A ce stade, neuf hommes, déjà condamnés pour viols ou meurtres, sont visés par des enquêtes dites de "parcours criminels". Policiers et gendarmes vont retracer leurs parcours, à la recherche d'autres victimes.

Nordahl Lelandais, l'ombre d'un tueur en série

L'ancien militaire a déjà été condamné à la perpétuité pour le meurtre en 2017 de la petite Maëlys de Araujo et à vingt ans pour celui du caporal Arthur Noyer. 
Avant de faire l'objet d'une enquête "parcours criminel", 40 dossiers (concentrés en Auvergne-Rhône-Alpes, la région de Lelandais) avaient été ciblés par les enquêteurs. Dont celui du Fort de Tamié, où deux hommes ont disparu à un an d'écart à la sortie d'un même festival de musique. Aucun des 40 dossiers n'avait pu lui être imputé.
 

Patrice Alègre, sept ans sans crime ?

Patrice Alègre, 54 ans, a été condamné en 2022 à la perpétuité assortie d'une période de sûreté de 22 ans pour le viol de six femmes et le meurtre de cinq d'entre elles. Une série de crimes commis entre 1989 et 1997. En revanche, le tueur en série avait bénéficié d'un non lieu pour cinq affaires de meurtres ou assassinats et pour un viol commis entre 1987 et 1992. Les enquêteurs chargés de réétudier son parcours vont se pencher sur la période 1990-1997, soit sept ans sans aucun crime, ce qui interroge vu son profil.
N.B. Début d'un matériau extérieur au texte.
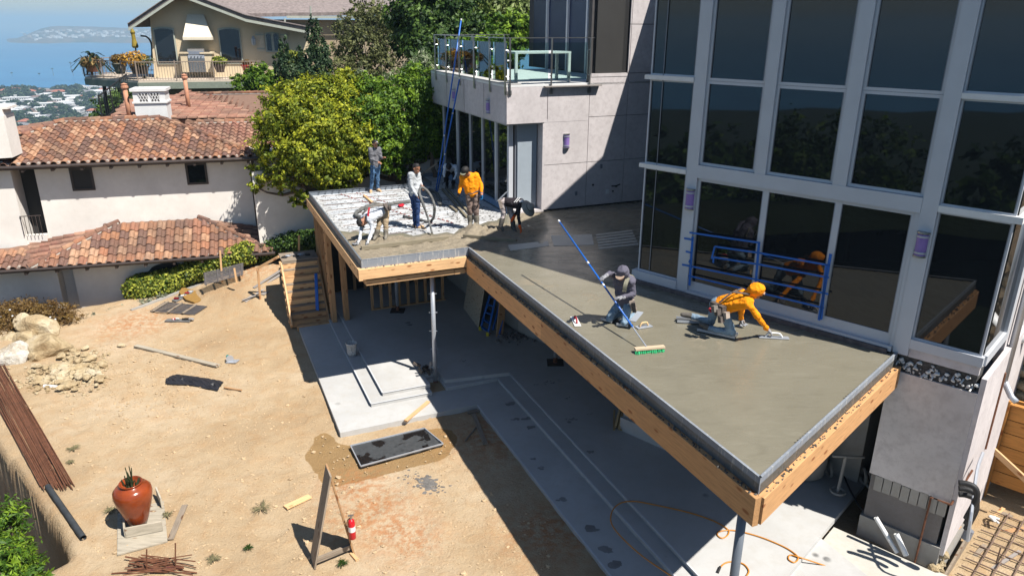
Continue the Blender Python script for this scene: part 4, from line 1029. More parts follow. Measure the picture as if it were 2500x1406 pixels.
# hip and ridge caps
def caps(a, b, mat=M_tile_o, r=.095, n=None):
    a = np.array(a); b = np.array(b); l = np.linalg.norm(b-a); n = n or max(2, int(l/.38)); d = (b-a)/n
    mo = MB(); mo.beam(a+Z*.0, b+Z*.0, .16, .06); mo.build('cap_mortar', M_cap, nh)
    for i in range(n):
        m_ = MB(); m_.tube([a+d*i+Z*.05, a+d*(i+1.12)+Z*.03], [r, r*.86], 8); m_.build('ridge_tile', mat, nh)
caps(er, rr_+Z*.03); caps(rr_+Z*.03, rl+Z*.03); caps(hl, rl+Z*.03); caps(Lb[1], Lb[2]+Z*.02); caps(Lb[0], Lb[3]+Z*.02)
caps(ridge_a, ridge_b+Z*.02); caps(Bp[3]+Z*.03, Bp[2]+Z*.03); caps(Dp[2]+Z*.03, ridge_b+Z*.04)
# gutters and rafter tails
for (a, b) in ((nn(-15.5, EV-.06, EZ-.02), nn(-1.72, EV-.06, EZ-.02)), (nn(-15, low_e-.06, lz-.02), nn(-1.7, low_e-.06, lz-.02))):
    q = MB(); q.tube([a-Z*.02, b-Z*.02], .06, 8); q.beam(a+N2*.07-Z*.05, b+N2*.07-Z*.05, .03, .13); q.build('gutter', M_gut, nh)
    n = int(np.linalg.norm(b-a)/.86)
    for i in range(n):
        p = a+(b-a)*(i+.3)/n-Z*.14; q = MB(); q.beam(p, p+N2*.9+Z*.1, .08, .10); q.build('rafter_tail', M_gut, nh)
# open mouths of the eave tiles, mortared
q = MB()
for (a, b) in ((nn(-15.5, EV+.0, EZ+.035), nn(-1.9, EV+.0, EZ+.035)), (nn(-15, low_e, lz+.035), nn(-1.9, low_e, lz+.035))):
    n = int(np.linalg.norm(b-a)/PW)
    for i in range(n): p = b-N1*(i*PW+.21); q.tube([p-N2*.03, p+N2*.12], .055, 7)
q.build('eave_mortar', plain('eave end mortar', (.42, .36, .31), .9, .5, 8), nh, kind='stuff')
# walls
def nbox(name, n10, n11, n20, n21, z0, z1, mat, parent=nh):
    m_ = MB(); m_.box(nn(n10, n20, z0), N1*(n11-n10), N2*(n21-n20), Z*(z1-z0)); return m_.build(name, mat, parent)
wz = float(Lb[2][2])
nbox('upper_wall', -9.05, -2.35, WV, WV+6, lz-.1, EZ+.0, M_stucco)
nbox('upper_wall', -16, -9.65, WV-.25, WV+6, -4.5, EZ+.12, M_stucco)
nbox('dark_recess', -9.65, -9.05, WV+.5, WV+5, -4.5, EZ, M_dark)
nbox('parapet', -9.70, -9.04, WV-.2, WV+.0, -2.9, -1.62, M_stucco)
nbox('upper_wall', -2.35, 2.5, WV+.45, WV+6, -4.6, EZ+.0, M_stucco)
nbox('side_wall', 2.5, 4.8, WV+.6, WV+6, -4.6, .1, M_stucco)
lw = 26.3
nbox('lower_wall', -8.3, -2.45, lw, lw+1.0, -6, lz+.12, M_stucco); nbox('lower_wall', -16, -8.75, lw-.1, lw+1, -6, lz+.12, M_stucco); nbox('lower_recess', -8.75, -8.3, lw+.4, lw+1, -6, lz+.1, M_stucco)
# arched openings under the lower eave
for (xa, xb, yt, yb) in ((362, 466, 640, 664), (494, 560, 632, 650)):
    a = pl_(xa, yb, lw-.01); b = pl_(xb, yb, lw-.01); n = 10; top_ = pl_((xa+xb)/2, yt, lw-.01)[2]; m_ = MB(); v = [a, b]
    for i in range(n+1):
        f = i/n; p = b+(a-b)*f; p = p+Z*((top_-p[2])*math.sin(math.pi*min(1, max(0, f)))**.5); v.append(p)
    v2 = [p-N2*.02 for p in v]; m_.add(v2, [list(range(len(v2)))]); m_.build('arched_opening', M_black, nh)
for k in range(7):  # lattice of the low fence behind the hedge
    q = MB(); a = pl_(340, 667+k*3.2, lw-.06); b = pl_(470, 652+k*3.2, lw-.06); q.beam(a, b, .03, .035); q.build('slat', M_greywood, nh)
# windows
def nwin(x0, y0, x1, y1, sky_=False):
    a = pl_(x0, y1, WV-.04); b = pl_(x1, y1, WV-.04); h_ = float(pl_(x0, y0, WV-.04)[2]-a[2]); w_ = float((b-a)@N1)
    fr_ = MB(); 
    fr_.box(a, N1*w_, N2*.06, Z*.07); fr_.box(a+Z*(h_-.07), N1*w_, N2*.06, Z*.07); fr_.box(a+Z*.07, N1*.07, N2*.058, Z*(h_-.14)); fr_.box(a+N1*(w_-.07)+Z*.07, N1*.07, N2*.058, Z*(h_-.14))
    o = fr_.build('window', M_gut, nh); g_ = MB(); g_.box(a+N1*.07+Z*.07+N2*.03, N1*(w_-.14), N2*.02, Z*(h_-.14)); g_.build('pane', M_glass if sky_ else M_dark, o)
nwin(178, 411, 234, 467); nwin(458, 399, 510, 452, True)
q = MB(); q.tube([nn(-2.22, WV-.05, EZ-.1), nn(-2.22, WV-.05, -2.2)], .045, 8); q.build('downpipe', M_gut, nh, smooth=True)
q = MB(); q.tube([nn(-2.22, WV-.3, EZ-.15), nn(-2.22, WV-.05, EZ-.3)], .045, 8); q.build('gutter_elbow', M_gut, nh)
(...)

Patrick Trémeau, le "violeur des parkings"

Cet homme de 59 ans, surnommé le "violeurs des parkings", a été condamné pour 17 viols ou tentatives de viol commis principalement dans le XIe et XXe arrondissements de Paris et en région parisienne dans les années 1980 et 2000. Il agissait principalement la nuit et agressait ses victimes dans les parkings souterrains. Son parcours est entrecoupé de plusieurs arrestations et incarcérations.
 

Jacques Rançon, le "tueur de la gare de Perpignan"
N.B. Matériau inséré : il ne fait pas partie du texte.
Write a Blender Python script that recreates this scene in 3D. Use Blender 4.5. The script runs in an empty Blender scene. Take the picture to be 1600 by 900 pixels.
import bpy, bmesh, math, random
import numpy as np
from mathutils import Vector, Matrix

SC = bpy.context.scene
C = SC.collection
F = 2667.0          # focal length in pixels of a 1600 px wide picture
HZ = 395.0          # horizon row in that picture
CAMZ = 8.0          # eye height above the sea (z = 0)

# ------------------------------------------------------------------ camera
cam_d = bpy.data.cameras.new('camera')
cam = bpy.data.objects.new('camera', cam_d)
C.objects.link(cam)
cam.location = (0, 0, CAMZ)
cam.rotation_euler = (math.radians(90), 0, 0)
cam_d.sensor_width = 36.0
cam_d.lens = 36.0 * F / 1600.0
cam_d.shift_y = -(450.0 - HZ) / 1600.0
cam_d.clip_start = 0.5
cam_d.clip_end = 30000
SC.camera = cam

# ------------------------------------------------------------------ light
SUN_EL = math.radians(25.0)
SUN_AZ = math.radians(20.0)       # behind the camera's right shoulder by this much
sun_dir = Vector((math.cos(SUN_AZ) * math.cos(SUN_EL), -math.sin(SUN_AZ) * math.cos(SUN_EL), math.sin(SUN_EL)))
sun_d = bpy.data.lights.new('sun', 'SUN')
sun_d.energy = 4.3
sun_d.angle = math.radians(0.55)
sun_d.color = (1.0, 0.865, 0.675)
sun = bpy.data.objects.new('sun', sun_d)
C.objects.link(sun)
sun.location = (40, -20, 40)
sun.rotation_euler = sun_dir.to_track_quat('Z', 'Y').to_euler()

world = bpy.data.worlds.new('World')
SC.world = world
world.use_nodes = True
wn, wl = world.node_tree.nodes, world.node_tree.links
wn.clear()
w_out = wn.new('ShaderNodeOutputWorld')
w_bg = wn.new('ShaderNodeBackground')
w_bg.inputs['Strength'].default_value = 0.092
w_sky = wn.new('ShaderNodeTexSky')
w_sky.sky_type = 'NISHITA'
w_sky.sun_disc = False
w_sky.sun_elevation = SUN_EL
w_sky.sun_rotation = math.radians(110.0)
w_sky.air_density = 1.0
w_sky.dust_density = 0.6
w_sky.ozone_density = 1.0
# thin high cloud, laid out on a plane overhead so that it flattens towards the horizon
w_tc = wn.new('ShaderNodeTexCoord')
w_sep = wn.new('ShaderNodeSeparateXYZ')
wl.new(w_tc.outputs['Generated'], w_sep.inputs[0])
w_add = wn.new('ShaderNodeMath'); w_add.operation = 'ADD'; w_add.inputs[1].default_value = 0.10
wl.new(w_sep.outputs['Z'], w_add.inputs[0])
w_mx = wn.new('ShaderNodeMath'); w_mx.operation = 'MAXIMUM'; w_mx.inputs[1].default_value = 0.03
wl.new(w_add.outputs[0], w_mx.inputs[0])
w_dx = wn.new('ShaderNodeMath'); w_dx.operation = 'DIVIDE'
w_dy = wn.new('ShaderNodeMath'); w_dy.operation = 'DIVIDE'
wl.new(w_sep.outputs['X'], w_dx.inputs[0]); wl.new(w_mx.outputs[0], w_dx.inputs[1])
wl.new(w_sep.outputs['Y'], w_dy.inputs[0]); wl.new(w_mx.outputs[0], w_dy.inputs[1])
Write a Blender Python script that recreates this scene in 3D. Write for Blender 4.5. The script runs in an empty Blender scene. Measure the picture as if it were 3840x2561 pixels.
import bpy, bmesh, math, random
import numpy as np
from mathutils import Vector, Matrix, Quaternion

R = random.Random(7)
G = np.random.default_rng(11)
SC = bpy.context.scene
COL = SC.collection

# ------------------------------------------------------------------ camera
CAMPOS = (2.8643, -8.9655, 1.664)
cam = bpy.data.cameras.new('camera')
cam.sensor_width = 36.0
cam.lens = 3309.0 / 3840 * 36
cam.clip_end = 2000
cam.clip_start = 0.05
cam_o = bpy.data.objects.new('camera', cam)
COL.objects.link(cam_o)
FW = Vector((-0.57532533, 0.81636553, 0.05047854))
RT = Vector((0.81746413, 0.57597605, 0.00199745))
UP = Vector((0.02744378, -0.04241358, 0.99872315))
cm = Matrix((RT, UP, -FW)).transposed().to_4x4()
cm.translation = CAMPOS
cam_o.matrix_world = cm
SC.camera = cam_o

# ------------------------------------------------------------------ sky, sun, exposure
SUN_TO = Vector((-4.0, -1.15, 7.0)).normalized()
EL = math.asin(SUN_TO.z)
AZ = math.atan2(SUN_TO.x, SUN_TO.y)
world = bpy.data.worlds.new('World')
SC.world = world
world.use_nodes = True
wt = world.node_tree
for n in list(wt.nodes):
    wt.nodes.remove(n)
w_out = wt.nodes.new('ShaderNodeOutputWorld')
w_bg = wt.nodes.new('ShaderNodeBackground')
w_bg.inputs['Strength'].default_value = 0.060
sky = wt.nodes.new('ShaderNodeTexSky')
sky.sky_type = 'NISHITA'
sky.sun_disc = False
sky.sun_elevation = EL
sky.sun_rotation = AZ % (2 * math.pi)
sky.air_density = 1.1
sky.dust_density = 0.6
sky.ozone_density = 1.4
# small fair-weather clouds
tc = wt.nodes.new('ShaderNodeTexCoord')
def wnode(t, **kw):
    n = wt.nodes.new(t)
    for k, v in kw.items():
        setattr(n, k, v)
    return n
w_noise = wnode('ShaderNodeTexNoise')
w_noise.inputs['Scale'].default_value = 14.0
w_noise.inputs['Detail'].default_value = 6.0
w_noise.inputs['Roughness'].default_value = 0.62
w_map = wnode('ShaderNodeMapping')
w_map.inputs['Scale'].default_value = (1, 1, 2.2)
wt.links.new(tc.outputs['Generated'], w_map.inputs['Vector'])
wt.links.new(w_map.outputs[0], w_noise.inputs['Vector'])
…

Surnommé le "tueur de la gare de Perpignan", Jacques Rançon est l'un des rares criminels à avoir été condamné deux fois à la perpétuité. En 2018, pour les viols et meurtres de deux femmes à Perpignan en 1997 et 1998. Puis en 2022, en appel, pour le viol et le meurtre d'Isabelle Mesnage en 1986. Après un non-lieu en 1992, cette enquête avait été relancée en 2017 quand Corinne Herrmann, l'avocate de la famille Mesnage, avait fait le lien entre Jacques Rançon et la mort de la jeune femme. Cet ancien cariste a lui-même évoqué une victime à qui il aurait "coupé les pieds", ce qui ne correspond à aucun des dossiers pour lesquels il a été condamné.
 

Pascal Jardin et les "disparues de l'A6" 
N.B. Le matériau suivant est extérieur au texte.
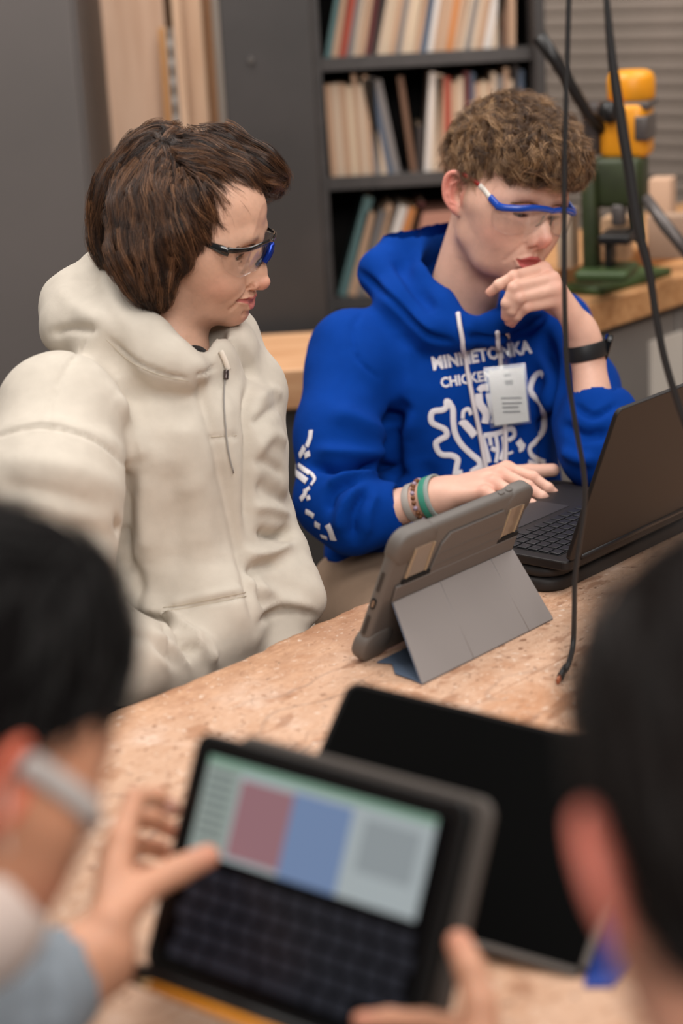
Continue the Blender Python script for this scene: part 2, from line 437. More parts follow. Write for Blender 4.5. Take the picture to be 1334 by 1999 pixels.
    V0 = V.copy()
    for c, r, d in warps: V = V+np.exp(-(((V0-np.array(c))/np.array(r))**2).sum(1))[:, None]*np.array(d)
    if squash != 1: t = np.clip((-.030-V[:, 2]), 0, .09)*np.clip((V[:, 0]+.02)/.06, 0, 1); V[:, 2] += t*(1-squash)
    return V, F, dict(V0=V0, cy=cy, cz=cz, zu=zu, zl=zl, g=g)
def strokes3d(V, F, strokes):
    bvh = make_bvh(V, F); Nn = vnormals(V, F); disp = np.zeros(len(V))
    for pl, w, amp in strokes:
        pts = np.array([np.array(bvh.find_nearest(Vector(q))[0]) for q in catmull(pl, 5)])
        I = np.where(((V > pts.min(0)-3*w) & (V < pts.max(0)+3*w)).all(1))[0]
        if len(I): disp[I] += amp*np.exp(-(seg_dist(V[I], pts)/w)**2)
    return V+Nn*disp[:, None]
def seg_dist(Q, pts):
    best = np.full(len(Q), 9.)
    for a, b in zip(pts[:-1], pts[1:]):
        a, b = np.array(a), np.array(b); ab = b-a; t = np.clip(((Q-a) @ ab)/(ab @ ab), 0, 1)
        best = np.minimum(best, np.linalg.norm(Q-a-t[:, None]*ab, axis=1))
    return best
def skin_colors(V, info, base, lip, blush, hairc=None, hairline=None, ear_red=.5):
    base, lip, blush = (np.array(c[:3]) for c in (base, lip, blush)); C_ = np.tile(base, (len(V), 1))
    def blend(w, c):
        nonlocal C_; w = np.clip(w, 0, 1)[:, None]; C_ = C_*(1-w)+np.asarray(c)*w
    V = info['V0'] if 'V0' in info else V
    g = lambda c, r: np.exp(-(((V-np.array(c))/np.array(r))**2).sum(1))
    for s in (-1, 1):
        blend(.55*g((.066, s*.048, -.040), (.02, .02, .02)), blush)
        blend(ear_red*np.clip((np.abs(V[:, 1])-.074)/.006, 0, 1)*(V[:, 0] < .012)*(np.abs(V[:, 2]+.008) < .04)*(V[:, 1]*s > 0), blush)
    blend(.6*g((.117, 0, -.044), (.014, .016, .012)), blush)
    blend(.35*g((.09, 0, -.1), (.02, .02, .012)), blush)
    ay = np.abs(V[:, 1]); cy, cz, zu, zl, g_ = info['cy'], info['cz'], info['zu'], info['zl'], info['g']
    top = np.interp(ay, [0, .0045, .010, .0175, cy], [zu+.0022, zu+.0036, zu+.0018, cz+.0034, cz+.0004])
    bot = np.interp(ay, [0, .0085, .0175, cy], [zl-.0042, zl-.0032, cz-.0066-g_*.5, cz-.0008])
    wl = np.clip(np.minimum(top-V[:, 2], V[:, 2]-bot)/.0012+.3, 0, 1)*(V[:, 0] > .07)*(ay < cy+.001)*.85
    blend(wl, lip)
    if hairc is not None:
        w = hairline(V); blend(w, hairc[:3])
    C_ *= (1+.05*vnoise(V, 90, 3)+.04*vnoise(V, 300, 5))[:, None]
    return np.concatenate([np.clip(C_, 0, 1), np.ones((len(V), 1))], 1)
def skin_mat(name, rough=.48, sss=.12):
    def b_(m, nt, b):
        L = nt.links; a = N(nt, 'ShaderNodeVertexColor', layer_name='col'); tc = nt.nodes.new('ShaderNodeTexCoord')
        n = N(nt, 'ShaderNodeTexNoise', i_Scale=420., i_Detail=3.); bp = N(nt, 'ShaderNodeBump', i_Strength=.18, i_Distance=.0006)
        L.new(tc.outputs['Object'], n.inputs['Vector']); L.new(n.outputs[0], bp.inputs['Height']); L.new(bp.outputs[0], b.inputs['Normal'])
        L.new(a.outputs['Color'], b.inputs['Base Color'])
    return mat(name, rough=rough, spec=.45, sss=sss, build=b_)
def eye_objs(fr, parent, ez=-.002, iris=(.12, .07, .03), look=(1, 0, -.1)):
    look = np.array(look, float); look /= np.linalg.norm(look)
    for s in (-1, 1):
        bm = bmesh.new(); bmesh.ops.create_uvsphere(bm, u_segments=32, v_segments=24, radius=.0124)
        c = np.array((.0733, s*.0315, ez)); V = np.array([v.co[:] for v in bm.verts]); F = [[v.index for v in f.verts] for f in bm.faces]; bm.free()
        d = V @ look/.0124; col = np.ones((len(V), 4)); col[:, :3] = (.72, .66, .62)
        col[d > .90, :3] = iris; col[d > .975, :3] = (.004, .004, .004)
        mesh_obj('eye', fr.w(V+c), F, mat('eyeball', rough=.12, spec=.6, build=lambda m, nt, b: nt.links.new(N(nt, 'ShaderNodeVertexColor', layer_name='col').outputs['Color'], b.inputs['Base Color'])), parent, colors=col)
def lashes(fr, parent, m, ez=-.002, close=0., warp=None):
    rng = np.random.default_rng(7); out = []
    for s in (-1, 1):
        for row, n in ((1, 90), (-1, 12)):
            for _ in range(n):
                u = rng.uniform(-1, 1); y = s*(.0315+u*.0140); zz = ez+((.0046*(1-close)*(1-u*u)+.0008*u*s*0-.0018*close) if row > 0 else (-.0034*(1-u*u)-.0018*close))
                x = .0725+math.sqrt(max(.0150**2-(y-s*.0315)**2*.8-(zz-ez)**2, 1e-6))+.0003; p0 = np.array((x, y, zz)); d = np.array([.9, s*(.25+.5*u*s*s), .35*row-.5*close*(row > 0)]); d /= np.linalg.norm(d); L = .0055 if row > 0 else .003
                out.append([fr.w(p0+d*L*t+np.array([0, 0, row*.0010*t*t])) for t in (0, .33, .66, 1)])
    curves_obj('eyelashes', np.array(out), .00022, m, parent)
def lock_groups(name, centers, per, spread, rng, mats, rad, parent, **kw):
    """one strand object per hair tone, whole locks sharing a tone"""
    g = rng.choice(len(mats), len(centers), p=[.34, .40, .26][:len(mats)])  # highlights and dark gaps are put into the colour of random locks
    for i, m in enumerate(mats):
        if (g == i).any(): curves_obj(name, strands(centers[g == i], per, spread, rng, **kw), rad, m, parent)
# ------------------------------------------------------------------ hair
def hair_mat(name, dark, light, rough=.35):
    def b_(m, nt, b):
        L = nt.links; hi = nt.nodes.new('ShaderNodeHairInfo'); r = ramp(nt, [(0, dark), (.55, dark), (1, light)])
        L.new(hi.outputs['Random'], r.inputs[0]); L.new(r.outputs[0], b.inputs['Base Color'])
    return mat(name, rough=rough, spec=.55, build=b_)
def curves_obj(name, P_, rad, m, parent=None, taper=.25):
    """P_ (n, k, 3) strand points -> one hair curves object"""
    n, k, _ = P_.shape; hc = bpy.data.hair_curves.new(name); hc.add_curves([k]*n)
    hc.attributes['position'].data.foreach_set('vector', P_.astype(np.float32).ravel())
    ra = hc.attributes.new('radius', 'FLOAT', 'POINT'); t = np.linspace(0, 1, k)
    R_ = (np.ones((n, 1))*rad)*(1-(1-taper)*t[None, :]**1.5); ra.data.foreach_set('value', R_.astype(np.float32).ravel())
    hc.materials.append(m); o = bpy.data.objects.new(name, hc); COL.objects.link(o); child(o, parent) if parent is not None else None
    return o
def surf_samples(V, F, n, rng, mask=None):
    T = np.vstack([F[:, :3], F[:, [0, 2, 3]]]); a, b, c = V[T[:, 0]], V[T[:, 1]], V[T[:, 2]]
    A = np.linalg.norm(np.cross(b-a, c-a), axis=1)
    if mask is not None: A = A*mask(((a+b+c)/3))
    i = rng.choice(len(T), n, p=A/A.sum()); u, v = rng.random(n), rng.random(n); f = u+v > 1; u[f], v[f] = 1-u[f], 1-v[f]
    return a[i]+(b[i]-a[i])*u[:, None]+(c[i]-a[i])*v[:, None]
def flow_field(gp, gd, reach=.02):
    gp, gd = np.array(gp), np.array(gd)
    def f(Q):
        out = np.zeros_like(Q)
        for i in range(0, len(Q), 4000):
            d2 = ((Q[i:i+4000, None, :]-gp[None])**2).sum(2); w = 1/(d2+reach**2*.1)**2; out[i:i+4000] = (w @ gd)/w.sum(1)[:, None]
        return out/(np.linalg.norm(out, axis=1)[:, None]+1e-9)
    return f
def grow(bvh, roots, flow, lengths, k, lift, rng, curl=0, droop=0, wander=.0, liftend=0, freq=22, amp=.003):
    """centre lines that follow the flow over the hair volume"""
    n = len(roots); out = np.zeros((n, k, 3)); q = roots.copy(); ph = rng.random(n)*6.28; wd = rng.normal(size=(n, 3))*wander
    fq = freq*(1+.5*rng.random(n))
    for j in range(k):
        t = j/(k-1)
        Nn = np.zeros((n, 3)); S_ = np.zeros((n, 3))
        for i in range(n):
            r = bvh.find_nearest(Vector(q[i])); S_[i] = r[0]; Nn[i] = r[1]
        if np.mean(np.sum(Nn*(S_-S_.mean(0)), 1)) < 0: Nn = -Nn
        off = lift*(1-.6*t)+liftend*t*t
        q = S_+Nn*np.reshape(off, (-1, 1)) if np.ndim(off) else S_+Nn*off
        d = flow(q)+wd+(np.array([0, 0, -1])*droop*t); d = d-Nn*(d*Nn).sum(1)[:, None]; d /= np.linalg.norm(d, axis=1)[:, None]+1e-9
        side = np.cross(Nn, d); c = curl*np.sin(ph+fq*t)[:, None] if curl else 0
        out[:, j] = q+side*c*amp*t+(Nn*curl*amp*.8*t*(np.cos(ph+fq*t))[:, None] if curl else 0)
        q = q+d*(lengths/(k-1))[:, None]
    return out
def strands(centers, per, spread, rng, clump=.6, frizz=.0006):
    n, k, _ = centers.shape; T = np.gradient(centers, axis=1); T /= np.linalg.norm(T, axis=2)[..., None]+1e-9
    A = np.cross(T, np.array([.3, .5, .8])); A /= np.linalg.norm(A, axis=2)[..., None]+1e-9; B = np.cross(T, A); t = np.linspace(0, 1, k)[None, :, None]
    out = []
    for _ in range(per):
        r = spread*np.sqrt(rng.random((n, 1, 1))); th = rng.random((n, 1, 1))*6.28; w = 1-clump*t
        fz = rng.normal(size=(n, 1, 3))*frizz*t*2; out.append(centers+(A*np.cos(th)+B*np.sin(th)*.6)*r*w+fz)
    return np.concatenate(out)
# ------------------------------------------------------------------ room shell and background
TH0 = math.radians(41.2); NV = np.array([math.cos(TH0), -math.sin(TH0), 0]); UV = np.array([math.sin(TH0), math.cos(TH0), 0]); ZV = np.array([0, 0, 1.])
def onY(x, y, Y):
    v = P(x, y, 1.)-CAM; return CAM+v*(Y/v[1])
def fmat(o, X, Y, Z):
    return Matrix([[X[0], Y[0], Z[0], o[0]], [X[1], Y[1], Z[1], o[1]], [X[2], Y[2], Z[2], o[2]], [0, 0, 0, 1]])
def two_tone(name, a, b, scale, rough=.6, stretch=(1, 1, 1), bump=.1, metal=0, rot=0, detail=4, lo=.35, hi=.65):
    def f(m, nt, bs):
        L = nt.links; tc = nt.nodes.new('ShaderNodeTexCoord'); mp = N(nt, 'ShaderNodeMapping'); mp.inputs['Scale'].default_value = stretch; mp.inputs['Rotation'].default_value = (0, 0, rot)
        n = N(nt, 'ShaderNodeTexNoise', i_Scale=scale, i_Detail=float(detail)); r = ramp(nt, [(lo, a), (hi, b)])
        L.new(tc.outputs['Object'], mp.inputs[0]); L.new(mp.outputs[0], n.inputs['Vector']); L.new(n.outputs[0], r.inputs[0]); L.new(r.outputs[0], bs.inputs['Base Color'])
        bp = N(nt, 'ShaderNodeBump', i_Strength=bump, i_Distance=.002); L.new(n.outputs[0], bp.inputs['Height']); L.new(bp.outputs[0], bs.inputs['Normal'])
    return mat(name, rough=rough, metal=metal, build=f)
def struct(o, ): o['kind'] = 'structure'; return o
struct(box('floor', (-3.2, -1.6, -.05), (3.6, 6.6, 0), two_tone('floor_concrete', srgb(120, 114, 108), srgb(140, 134, 126), 3, .5)))
PAINT = two_tone('wall_paint', srgb(150, 140, 130), srgb(158, 148, 138), 2, .8)
struct(box('wall_back', (-3.2, 6.3, 0), (3.6, 6.4, 3.4), PAINT)); struct(box('wall_left', (-3.3, -1.6, 0), (-3.2, 6.4, 3.4), PAINT)); struct(box('wall_right', (3.6, -1.6, 0), (3.7, 6.4, 3.4), PAINT))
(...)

Cet homme âgé d'une soixantaine d'années a été condamné en 2018 à la perpétuité pour le viol et le meurtre en 1996 d'une des disparues de l'A6, Christelle Blétry, tuée à 20 ans de 123 coups de couteau en Saône-et-Loire. L'affaire avait déclenché une mobilisation autour de plusieurs dossiers similaires, aussi connus sous le nom des "disparues de Saône-et-Loire".  Déjà condamné en 2004 pour tentative d'agression sexuelle, il n'est pas exclu qu'il ait pu commettre d'autres faits, notamment dans les Landes, où il avait refait sa vie avant son interpellation.

Le récidiviste Belge Willy Van Coppernolle

Ce multirécidiviste belge, aujourd'hui âgé de 79 ans, a été maintes fois condamné en Belgique, notamment pour agressions sexuelles. En France, il a été condamné en 1995 à la perpétuité assortie d'une peine de sûreté de 22 ans pour le meurtre et le viol d'Abdel, 11 ans, dans le Gard en mars 1993, ainsi que pour les viols de deux adolescents dans la même région quelques jours plus tard.

Pascal Lafolie, confondu par son ADN 27 ans plus tard 

Cet homme de 56 ans a été confondu en 2021 par son ADN pour un meurtre commis 27 ans plus tôt: celui de la lycéenne Nadège Desnoix, 17 ans, tuée en 1994 à Château-Thierry (Aisne). Interpellé en Ille-et-Vilaine où il vivait, il a reconnu le meurtre et a été mis en examen. Il avait déjà été condamné en 1997 et en 2002 pour des faits de viols et d'agressions sexuelles.